Fabiayyi Aalaaa irobbikumaa Tukadzdzibaan. Maka nikmat Tuhan kamu yang manakah yang kamu dustakan. Nikmat sehat mana yang bukan dari-Nya ? Nikmat hidup mana yang bukan karena-Nya ? Nikmat sahabat-sahabat yang saling mengingatkan dalam kebaikan mana yang bukan Dia utuskan ?
Ar-Rahman ayat 55 tersebut mungkin cara Allah membuka mata saya bahwa sekarang saya berada dalam ‘lingkaran’ yang tepat. Bersama sahabat-sahabat yang tepat. Alhamdulillah.
Saya adalah orang bodoh paling beruntung yang pernah ada. Dengan ilmu saya yang masih sangat kerdil tentang agama, saya selalu diajak  banyak belajar bersama sahabat-sahabat saya ini. Lewat diskusi-diskusi kecil, lewat pertanyaan bodoh yang tiba-tiba muncul di otak, dan lewat teguran-teguran untuk mengingatkan. Seperti hari ini.
Maka bagian mana dari bersahabat dengan kalian yang tidak bisa saya syukuri ?
Terimakasih untuk ilmunya. Saya selalu suka diskusi ringan sambil scoring hasil psikotes tentang hal-hal ringan tapi penting mengenai islam. Sekalipun sejauh ini saya masih lebih banyak mendengarkan karena ilmu yang masih seadanya ini.
Terimakasih untuk bahagianya. Kalian itu bahan bakar senyum. Mungkin kalau tubuh kita benar-benar punya ‘kotak ketawa’ seperti salah satu episode kartun di tv, bagian itu mungkin sudah lama harus diperbaiki karena terlalu sering digunakan.

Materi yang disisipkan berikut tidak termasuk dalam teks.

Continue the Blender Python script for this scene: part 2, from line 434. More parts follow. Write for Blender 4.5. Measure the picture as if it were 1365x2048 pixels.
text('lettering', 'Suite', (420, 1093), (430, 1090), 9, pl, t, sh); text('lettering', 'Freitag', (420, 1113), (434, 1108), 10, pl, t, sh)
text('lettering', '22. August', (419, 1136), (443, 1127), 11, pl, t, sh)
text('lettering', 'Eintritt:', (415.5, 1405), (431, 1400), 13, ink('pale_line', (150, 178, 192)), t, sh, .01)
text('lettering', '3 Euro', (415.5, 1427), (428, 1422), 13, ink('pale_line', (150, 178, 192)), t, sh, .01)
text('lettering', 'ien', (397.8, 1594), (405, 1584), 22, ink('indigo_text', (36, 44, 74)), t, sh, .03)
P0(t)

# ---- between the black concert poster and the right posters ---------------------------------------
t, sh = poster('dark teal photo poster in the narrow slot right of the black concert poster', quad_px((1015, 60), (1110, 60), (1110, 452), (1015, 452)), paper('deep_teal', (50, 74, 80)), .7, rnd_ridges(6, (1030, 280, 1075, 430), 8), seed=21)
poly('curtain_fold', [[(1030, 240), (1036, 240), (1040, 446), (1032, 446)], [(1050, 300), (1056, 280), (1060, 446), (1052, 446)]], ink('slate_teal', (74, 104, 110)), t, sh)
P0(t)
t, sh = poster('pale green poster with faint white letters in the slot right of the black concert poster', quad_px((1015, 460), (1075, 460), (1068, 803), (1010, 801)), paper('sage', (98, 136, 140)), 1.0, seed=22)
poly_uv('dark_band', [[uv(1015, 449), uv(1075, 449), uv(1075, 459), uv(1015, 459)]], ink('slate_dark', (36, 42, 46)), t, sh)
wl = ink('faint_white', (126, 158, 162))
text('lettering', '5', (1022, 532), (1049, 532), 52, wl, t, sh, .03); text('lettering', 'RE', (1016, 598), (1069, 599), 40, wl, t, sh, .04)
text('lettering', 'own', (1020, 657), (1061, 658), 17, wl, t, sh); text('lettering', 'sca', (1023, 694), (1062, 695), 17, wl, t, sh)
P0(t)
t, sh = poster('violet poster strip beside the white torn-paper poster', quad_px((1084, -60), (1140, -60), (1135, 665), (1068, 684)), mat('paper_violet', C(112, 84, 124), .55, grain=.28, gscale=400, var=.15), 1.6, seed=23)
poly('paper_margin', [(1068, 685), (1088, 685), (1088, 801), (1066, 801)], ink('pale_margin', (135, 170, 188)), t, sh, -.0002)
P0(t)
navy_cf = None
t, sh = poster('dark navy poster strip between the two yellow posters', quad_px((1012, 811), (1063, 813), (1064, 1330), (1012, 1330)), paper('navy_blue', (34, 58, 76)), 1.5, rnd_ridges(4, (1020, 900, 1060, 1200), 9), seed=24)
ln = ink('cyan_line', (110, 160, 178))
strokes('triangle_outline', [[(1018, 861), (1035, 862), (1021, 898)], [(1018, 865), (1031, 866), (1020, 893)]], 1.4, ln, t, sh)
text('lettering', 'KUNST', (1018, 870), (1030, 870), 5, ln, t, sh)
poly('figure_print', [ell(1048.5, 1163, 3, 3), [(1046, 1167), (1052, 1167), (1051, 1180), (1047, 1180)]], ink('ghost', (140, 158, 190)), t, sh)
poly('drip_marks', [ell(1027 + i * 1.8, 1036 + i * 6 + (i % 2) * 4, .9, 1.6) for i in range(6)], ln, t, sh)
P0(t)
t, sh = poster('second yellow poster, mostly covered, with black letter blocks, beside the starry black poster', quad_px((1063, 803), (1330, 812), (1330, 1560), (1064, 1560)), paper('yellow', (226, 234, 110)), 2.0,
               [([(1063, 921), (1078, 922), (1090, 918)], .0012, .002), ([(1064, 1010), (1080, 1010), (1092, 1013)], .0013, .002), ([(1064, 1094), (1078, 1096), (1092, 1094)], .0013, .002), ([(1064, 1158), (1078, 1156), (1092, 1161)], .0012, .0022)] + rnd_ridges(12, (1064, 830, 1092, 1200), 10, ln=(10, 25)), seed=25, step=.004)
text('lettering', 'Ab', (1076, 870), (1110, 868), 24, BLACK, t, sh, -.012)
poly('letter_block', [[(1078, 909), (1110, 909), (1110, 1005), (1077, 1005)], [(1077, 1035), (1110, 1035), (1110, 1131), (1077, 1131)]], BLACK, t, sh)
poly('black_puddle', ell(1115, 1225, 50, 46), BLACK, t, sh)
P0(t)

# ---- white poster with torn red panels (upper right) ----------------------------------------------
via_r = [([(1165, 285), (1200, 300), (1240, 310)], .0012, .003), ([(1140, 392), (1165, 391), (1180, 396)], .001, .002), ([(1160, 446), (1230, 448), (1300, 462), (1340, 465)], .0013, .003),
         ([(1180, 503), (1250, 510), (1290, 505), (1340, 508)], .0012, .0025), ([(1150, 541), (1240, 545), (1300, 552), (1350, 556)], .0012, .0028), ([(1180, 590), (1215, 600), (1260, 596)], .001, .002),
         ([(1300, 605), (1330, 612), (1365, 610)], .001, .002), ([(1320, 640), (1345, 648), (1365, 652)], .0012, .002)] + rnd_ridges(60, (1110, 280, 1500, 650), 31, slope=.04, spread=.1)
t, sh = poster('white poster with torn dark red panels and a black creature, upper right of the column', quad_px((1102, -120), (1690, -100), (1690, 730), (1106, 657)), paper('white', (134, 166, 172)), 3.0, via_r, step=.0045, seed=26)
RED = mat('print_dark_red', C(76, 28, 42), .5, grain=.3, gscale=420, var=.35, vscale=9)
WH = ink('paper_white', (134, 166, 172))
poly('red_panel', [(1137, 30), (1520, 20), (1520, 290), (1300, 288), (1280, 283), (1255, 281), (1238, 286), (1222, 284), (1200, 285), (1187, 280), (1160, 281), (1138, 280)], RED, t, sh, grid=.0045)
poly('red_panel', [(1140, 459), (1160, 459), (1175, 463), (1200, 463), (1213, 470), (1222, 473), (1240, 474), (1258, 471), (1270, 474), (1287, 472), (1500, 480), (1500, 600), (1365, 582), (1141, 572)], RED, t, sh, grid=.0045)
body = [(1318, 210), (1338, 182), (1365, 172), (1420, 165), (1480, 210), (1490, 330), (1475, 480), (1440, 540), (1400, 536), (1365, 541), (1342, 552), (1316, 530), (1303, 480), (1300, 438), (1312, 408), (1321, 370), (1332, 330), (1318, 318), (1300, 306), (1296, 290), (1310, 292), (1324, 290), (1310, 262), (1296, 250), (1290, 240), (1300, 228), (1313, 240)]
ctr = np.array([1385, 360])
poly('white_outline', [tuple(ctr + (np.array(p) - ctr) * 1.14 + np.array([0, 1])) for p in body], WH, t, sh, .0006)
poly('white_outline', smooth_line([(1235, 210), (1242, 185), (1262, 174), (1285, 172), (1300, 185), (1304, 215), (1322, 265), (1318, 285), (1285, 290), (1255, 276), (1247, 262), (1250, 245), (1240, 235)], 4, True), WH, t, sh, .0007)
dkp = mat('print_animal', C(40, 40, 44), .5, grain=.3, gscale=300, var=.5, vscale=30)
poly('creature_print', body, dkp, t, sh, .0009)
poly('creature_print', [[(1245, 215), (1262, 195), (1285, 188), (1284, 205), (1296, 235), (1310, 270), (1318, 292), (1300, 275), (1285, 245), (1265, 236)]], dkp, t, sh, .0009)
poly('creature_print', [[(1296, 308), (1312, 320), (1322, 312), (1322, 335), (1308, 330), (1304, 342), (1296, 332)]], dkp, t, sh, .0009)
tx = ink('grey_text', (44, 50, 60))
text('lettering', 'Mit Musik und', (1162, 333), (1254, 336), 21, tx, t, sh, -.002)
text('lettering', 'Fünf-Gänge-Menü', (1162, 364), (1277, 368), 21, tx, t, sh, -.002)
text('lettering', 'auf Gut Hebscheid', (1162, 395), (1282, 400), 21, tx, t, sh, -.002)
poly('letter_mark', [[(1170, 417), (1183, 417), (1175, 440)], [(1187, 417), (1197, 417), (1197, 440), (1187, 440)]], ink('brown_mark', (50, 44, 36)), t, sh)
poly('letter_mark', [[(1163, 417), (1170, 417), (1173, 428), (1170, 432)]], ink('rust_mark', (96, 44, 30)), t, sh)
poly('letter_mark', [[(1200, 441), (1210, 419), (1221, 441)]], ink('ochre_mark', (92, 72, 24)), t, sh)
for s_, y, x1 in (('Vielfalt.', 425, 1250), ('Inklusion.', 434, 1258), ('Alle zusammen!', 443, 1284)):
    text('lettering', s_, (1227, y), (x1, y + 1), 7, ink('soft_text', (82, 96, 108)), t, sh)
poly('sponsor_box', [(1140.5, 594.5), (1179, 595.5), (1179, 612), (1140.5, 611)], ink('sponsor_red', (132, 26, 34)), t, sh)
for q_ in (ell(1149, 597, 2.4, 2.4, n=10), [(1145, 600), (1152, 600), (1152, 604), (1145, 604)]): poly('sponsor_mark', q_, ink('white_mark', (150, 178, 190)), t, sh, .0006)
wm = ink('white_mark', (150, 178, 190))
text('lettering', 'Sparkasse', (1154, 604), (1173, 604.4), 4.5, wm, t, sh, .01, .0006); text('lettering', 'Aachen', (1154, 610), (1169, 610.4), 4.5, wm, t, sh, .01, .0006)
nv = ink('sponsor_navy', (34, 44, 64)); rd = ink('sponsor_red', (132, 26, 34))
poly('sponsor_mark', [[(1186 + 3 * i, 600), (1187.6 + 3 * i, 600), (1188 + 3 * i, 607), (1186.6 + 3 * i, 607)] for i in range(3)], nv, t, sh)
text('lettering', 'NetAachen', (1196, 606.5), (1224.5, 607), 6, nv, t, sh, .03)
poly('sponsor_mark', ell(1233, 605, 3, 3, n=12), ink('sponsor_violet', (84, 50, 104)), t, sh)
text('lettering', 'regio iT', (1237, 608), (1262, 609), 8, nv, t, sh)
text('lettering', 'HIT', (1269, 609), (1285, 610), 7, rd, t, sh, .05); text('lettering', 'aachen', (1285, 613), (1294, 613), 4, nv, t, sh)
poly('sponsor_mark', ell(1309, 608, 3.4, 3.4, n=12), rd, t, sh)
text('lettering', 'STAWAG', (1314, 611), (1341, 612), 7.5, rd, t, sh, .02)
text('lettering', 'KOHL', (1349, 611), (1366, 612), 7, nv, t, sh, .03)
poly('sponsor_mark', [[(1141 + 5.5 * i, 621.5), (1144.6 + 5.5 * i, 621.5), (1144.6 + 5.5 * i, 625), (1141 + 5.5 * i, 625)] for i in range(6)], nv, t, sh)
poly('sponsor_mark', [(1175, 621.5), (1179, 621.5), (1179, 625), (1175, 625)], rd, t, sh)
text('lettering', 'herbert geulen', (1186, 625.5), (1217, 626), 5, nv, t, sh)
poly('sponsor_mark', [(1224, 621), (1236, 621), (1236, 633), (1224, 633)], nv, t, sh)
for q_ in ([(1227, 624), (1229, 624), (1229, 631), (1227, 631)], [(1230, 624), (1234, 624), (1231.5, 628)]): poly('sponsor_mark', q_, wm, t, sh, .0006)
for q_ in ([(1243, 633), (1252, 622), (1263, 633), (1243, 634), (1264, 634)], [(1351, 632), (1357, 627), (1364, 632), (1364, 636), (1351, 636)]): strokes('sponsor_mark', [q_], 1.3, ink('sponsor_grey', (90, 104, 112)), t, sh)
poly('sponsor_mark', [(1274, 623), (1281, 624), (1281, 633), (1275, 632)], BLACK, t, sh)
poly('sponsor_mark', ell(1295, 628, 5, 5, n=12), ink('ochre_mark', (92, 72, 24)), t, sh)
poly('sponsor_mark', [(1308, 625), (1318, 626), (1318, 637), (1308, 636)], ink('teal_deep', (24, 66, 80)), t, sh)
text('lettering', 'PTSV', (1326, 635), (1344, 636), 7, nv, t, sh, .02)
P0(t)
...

Dengan kalian saya tidak pernah kehabisan tawa
Terimakasih untuk pedulinya. Kita selalu punya cara sendiri untuk mengekspresikan kepedulian satu sama lain. Lucunya, kadang caranya adalah dengan nyolot-nyolotan. Haha.
Dan terimakasih untuk kesabarannya. Kesabaran yang menjadikan kalian bertahan bersama ‘orang gila’ seperti saya. Kesabaran untuk mengajari saya banyak hal bahkan dari dasar. Kesabaran untuk waktu yang (semoga kalian tidak anggap percuma) kita habiskan sama-sama.
Uhibbukum fillah. Semoga Allah menjaga kebaikan di dalam persahabatan kita.


P.S. : Diriwayatkan dalam hadits “Apabila penghuni syurga telah masuk ke dalam syurga lalu mereka tidak menemukan sahabat-sahabat mereka yang selalu bersama mereka dahulu di dunia. Maka mereka pun bertanya kepada Allah SWT, ‘Ya Rabb .. kami tidak melihat sahabat-sahabat kami yang sewaktu di dunia sholat bersama kami, puasa bersama kami dan berjuang bersama kami…’, maka Allah berfirman ‘Pergilah ke neraka, lalu keluarkan sahabat-sahabatmu yang di hatinya ada iman walaupun hanya sebesar zarrah’ “.  [H.R. Ibnul Mubarak dalam Kitab Az-Zuhd]
Kalau di akhirat nanti kalian tidak bisa menemukan saya di surga, jangan lupa jemput saya dari neraka. Semoga Allah ridha.